WHEN HENRY HILL WAS BORN on June 11, 1943, Brownsville-East New York was a six- square-mile working-class area with some light industry and modest one- and two-family houses. It stretched from a row of parklike cemeteries in the north to the saltwater marshes and garbage landfills of Canarsie and Jamaica Bay in the south. In the early 1920s electric trolleys and the Liberty Avenue elevated line had turned the neighborhood into a haven for tens of thousands of Italian-American immigrants and Eastern European Jews who wanted to escape the tenement squalor of Mulberry Street and the Lower East Side in Manhattan.
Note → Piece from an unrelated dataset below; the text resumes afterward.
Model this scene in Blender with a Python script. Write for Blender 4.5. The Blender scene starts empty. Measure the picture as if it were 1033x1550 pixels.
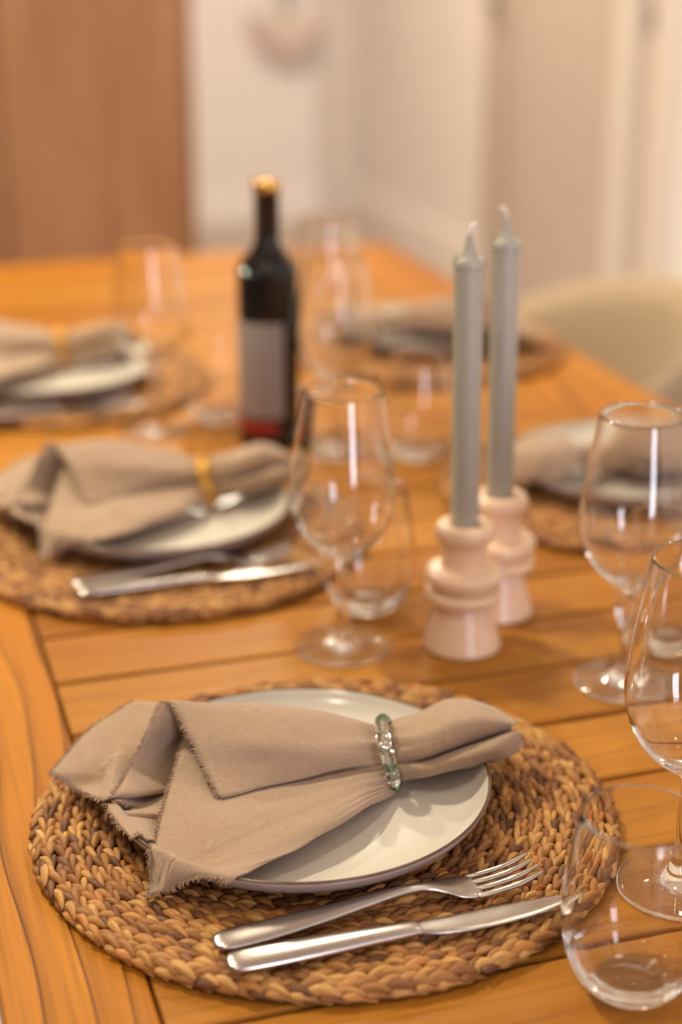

The low, flat, sun-filled streets offered only the smallest houses and tiniest backyards, but the first- and second-generation Italians and Jews who fiercely wanted to own those houses worked nights in the sweatshops and factories spotted throughout the area after they had finished their daytime jobs.

    In addition to the thousands of hardworking new arrivals, the area also attracted Jewish hoods, Black Hand extortionists, Camorra kidnappers, and wily Mafiosi. In many ways Brownsville-East New York was a perfect place for the mob. There was even a historical ambience. At the turn of the century the New York Tribune described the section as a haven for highwaymen and cutthroats and said that it had always been a "nurturing ground for radical movements and rebels." With Prohibition, the area's proximity to the overland liquor routes from Long Island and the countless coves for barge landings along Jamaica Bay made it a hijacker's dream and a smuggler's paradise. Here were assembled the nation's first multiethnic alliances of mobsters that would later set the precedent for organized crime in America. The small nonunion garment factories that dotted the area became ripe for shakedowns and payoffs, and the activities at Belmont, Jamaica, and Aqueduct raceways nearby only added to the mob's interest in the area. In the 1940s, when the 5,000-acre Idlewild Golf Course began its transformation into an airport employing 30,000 people, moving millions of passengers and billions of dollars' worth of cargo, what is now Kennedy Airport became one of the single largest sources of revenue for the local hoods.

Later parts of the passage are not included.